Cada vez mais a comunicação social está interessada na parte feminina e muitos títulos chegaram a Portugal pelas mãos femininas

É filha de pais alemães, mas nasceu em Vila do Bispo. Como foi viver a infância e a adolescência numa terra pequena, junto ao mar? Alguma vez lhe passou pela cabeça mudar-se para uma cidade grande?

Nunca pensei em ir para a cidade, sinto-me a maior sortuda por ter nascido nesta pontinha do Algarve. Cresci num ambiente muito tranquilo, no meio da natureza e com muita liberdade. Isso ensinou-me valores importantes, logo em criança. Toda a minha maneira de ser foi moldada pelo lugar onde cresci.

Completou formação superior?
Quando acabei o 12º ano, tinha a opção de continuar para o ensino superior ou dedicar-me ao bodyboard e à competição. As duas coisas eram impossíveis de financiar. O meu coração falou mais alto. Acabei por não continuar a estudar e nunca me arrependi. Sei que foi a opção acertada.

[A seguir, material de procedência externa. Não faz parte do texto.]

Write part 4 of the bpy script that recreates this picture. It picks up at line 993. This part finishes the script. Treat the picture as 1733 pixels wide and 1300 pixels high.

Tenho o sonho de ter um restaurante vegetariano

Se não ‘andasse’ pelo mar, andaria por onde? Ver-se-ia a fazer o quê profissionalmente?
De certeza que seria algo que me permitisse viajar. Uma das coisas que mais gosto é conhecer novos lugares. Fascina-me. Também sou muito ligada às causas animais e de proteção ambiental. Se tivesse mais tempo, estaria mais ativa nesses campos.